Secondly, IAMAI says requiring a data fiduciary to verify a child’s age could create new privacy risks. Hence it wants age verification self-declarative. However, it has also objected to the proposed bill’s ban on data fiduciaries’ advertisements targeting children, saying it assumes that all of them are harmful to the kids. 

IAMAI has also called it untenable as such a prohibition would mean depriving the children of services related to their physical and emotional well-being.  

The Bill proposal says, “Every data fiduciary is barred from profiling, tracking, behavioral monitoring, and directing advertising directly at children and undertaking any other processing of personal data that can cause significant harm to the child.”

Lastly, the companies want parental consent not to be prescriptive. They think it could result in a chilling effect or discourage children from exercising their legal rights fearing legal action. So one of IAMAI’s suggestions is to remove the parental consent requirement. 

They want the guidelines to encourage children and parents to engage with transparency and privacy tools while service providers work on a broader range of technical solutions to ensure it. 

However, suppose the law retains parental consent. In that case, IAMAI wants the Ministry of Electronics and Information Technology to allow users who have already consented to data processing access to their accounts without additional parental consent. 

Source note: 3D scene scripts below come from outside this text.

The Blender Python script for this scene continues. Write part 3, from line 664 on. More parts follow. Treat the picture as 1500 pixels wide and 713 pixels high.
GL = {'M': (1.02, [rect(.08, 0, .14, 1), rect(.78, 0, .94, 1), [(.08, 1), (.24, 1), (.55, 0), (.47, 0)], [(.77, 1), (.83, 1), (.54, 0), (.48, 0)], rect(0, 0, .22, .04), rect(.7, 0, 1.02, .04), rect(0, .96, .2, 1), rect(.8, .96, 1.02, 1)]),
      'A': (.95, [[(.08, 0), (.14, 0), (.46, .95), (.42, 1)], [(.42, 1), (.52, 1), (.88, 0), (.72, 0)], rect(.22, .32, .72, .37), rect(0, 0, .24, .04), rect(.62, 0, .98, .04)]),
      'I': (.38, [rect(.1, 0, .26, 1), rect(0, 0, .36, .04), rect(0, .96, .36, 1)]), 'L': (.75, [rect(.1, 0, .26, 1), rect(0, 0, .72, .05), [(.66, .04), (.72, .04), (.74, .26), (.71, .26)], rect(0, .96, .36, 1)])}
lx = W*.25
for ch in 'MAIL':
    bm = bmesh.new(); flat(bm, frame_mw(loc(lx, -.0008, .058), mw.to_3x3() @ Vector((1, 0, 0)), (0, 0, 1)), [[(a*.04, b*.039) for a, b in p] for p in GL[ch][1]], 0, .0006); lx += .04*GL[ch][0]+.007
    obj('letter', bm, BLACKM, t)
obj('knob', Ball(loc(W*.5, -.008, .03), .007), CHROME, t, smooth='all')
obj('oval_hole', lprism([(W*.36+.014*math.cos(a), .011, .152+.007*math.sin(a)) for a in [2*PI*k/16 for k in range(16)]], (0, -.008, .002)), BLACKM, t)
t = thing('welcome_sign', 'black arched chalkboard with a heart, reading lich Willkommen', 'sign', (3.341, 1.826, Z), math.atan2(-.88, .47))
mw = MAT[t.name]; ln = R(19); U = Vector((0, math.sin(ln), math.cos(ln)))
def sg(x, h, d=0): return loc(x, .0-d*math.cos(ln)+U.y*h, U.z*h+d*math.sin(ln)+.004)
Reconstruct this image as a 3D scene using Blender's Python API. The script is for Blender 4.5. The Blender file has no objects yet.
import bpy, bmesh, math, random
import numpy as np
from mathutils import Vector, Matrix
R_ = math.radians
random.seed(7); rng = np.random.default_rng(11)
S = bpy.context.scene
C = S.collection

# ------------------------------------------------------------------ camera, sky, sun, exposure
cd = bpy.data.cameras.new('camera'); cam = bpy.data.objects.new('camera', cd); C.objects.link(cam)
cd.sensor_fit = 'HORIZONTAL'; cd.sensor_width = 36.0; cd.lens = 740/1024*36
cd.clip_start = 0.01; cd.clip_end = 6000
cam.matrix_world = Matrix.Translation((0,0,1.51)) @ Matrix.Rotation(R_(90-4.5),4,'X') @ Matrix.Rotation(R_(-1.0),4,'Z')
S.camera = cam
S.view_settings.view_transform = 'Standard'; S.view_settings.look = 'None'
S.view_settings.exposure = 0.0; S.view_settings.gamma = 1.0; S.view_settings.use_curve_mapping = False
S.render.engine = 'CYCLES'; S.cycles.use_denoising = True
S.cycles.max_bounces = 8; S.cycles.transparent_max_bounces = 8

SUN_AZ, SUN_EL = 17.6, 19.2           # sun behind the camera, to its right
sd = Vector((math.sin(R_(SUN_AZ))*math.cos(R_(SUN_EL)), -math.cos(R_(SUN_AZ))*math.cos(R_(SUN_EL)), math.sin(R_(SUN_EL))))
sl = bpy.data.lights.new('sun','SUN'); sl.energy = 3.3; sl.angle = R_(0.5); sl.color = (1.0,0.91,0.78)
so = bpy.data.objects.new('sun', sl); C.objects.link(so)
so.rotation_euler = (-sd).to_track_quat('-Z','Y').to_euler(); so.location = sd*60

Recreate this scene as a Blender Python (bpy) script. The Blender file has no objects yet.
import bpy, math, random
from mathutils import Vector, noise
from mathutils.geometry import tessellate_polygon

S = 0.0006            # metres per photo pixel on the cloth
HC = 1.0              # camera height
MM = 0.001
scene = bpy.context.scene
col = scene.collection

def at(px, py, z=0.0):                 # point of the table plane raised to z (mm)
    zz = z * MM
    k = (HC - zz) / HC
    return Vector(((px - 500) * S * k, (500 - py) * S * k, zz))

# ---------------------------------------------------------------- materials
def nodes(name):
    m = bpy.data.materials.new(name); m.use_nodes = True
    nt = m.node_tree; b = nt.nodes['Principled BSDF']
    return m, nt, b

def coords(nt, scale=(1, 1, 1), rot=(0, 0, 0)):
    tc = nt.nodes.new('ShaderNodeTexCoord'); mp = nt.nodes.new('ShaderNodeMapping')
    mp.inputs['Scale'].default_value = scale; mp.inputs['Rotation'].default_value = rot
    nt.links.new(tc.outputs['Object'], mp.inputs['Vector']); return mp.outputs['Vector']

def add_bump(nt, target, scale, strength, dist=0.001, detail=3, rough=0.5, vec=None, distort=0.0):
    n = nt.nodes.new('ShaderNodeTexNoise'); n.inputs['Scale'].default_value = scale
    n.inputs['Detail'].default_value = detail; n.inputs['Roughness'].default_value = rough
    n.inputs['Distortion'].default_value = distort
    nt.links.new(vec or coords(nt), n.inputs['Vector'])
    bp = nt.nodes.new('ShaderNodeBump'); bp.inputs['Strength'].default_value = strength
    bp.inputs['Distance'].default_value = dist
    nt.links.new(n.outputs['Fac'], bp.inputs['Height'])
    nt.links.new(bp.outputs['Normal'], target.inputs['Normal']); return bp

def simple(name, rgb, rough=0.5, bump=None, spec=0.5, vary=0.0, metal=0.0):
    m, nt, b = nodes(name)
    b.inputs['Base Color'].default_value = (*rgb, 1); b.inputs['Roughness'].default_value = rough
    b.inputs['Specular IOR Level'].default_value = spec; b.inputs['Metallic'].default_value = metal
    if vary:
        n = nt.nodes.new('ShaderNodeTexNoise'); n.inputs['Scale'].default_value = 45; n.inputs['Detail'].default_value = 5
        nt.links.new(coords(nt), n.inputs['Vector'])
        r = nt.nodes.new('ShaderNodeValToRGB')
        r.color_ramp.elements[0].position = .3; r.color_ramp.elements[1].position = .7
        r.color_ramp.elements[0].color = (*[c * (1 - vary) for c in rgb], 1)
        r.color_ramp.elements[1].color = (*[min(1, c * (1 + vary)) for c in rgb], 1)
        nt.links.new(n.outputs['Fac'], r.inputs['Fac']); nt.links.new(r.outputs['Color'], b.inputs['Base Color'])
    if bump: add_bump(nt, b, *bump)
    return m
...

Reference: Business Standard

TNV Opinion: While contesting the proposed data protection bill, IAMAI companies seem more concerned about their business than the well-being of children. Age threshold and verification, parental consent, and barring advertisements directed at children create a safety firewall for children from getting exposed to unscrupulous content and services. Diluting the law for the sake of the industry to grow is imprudent.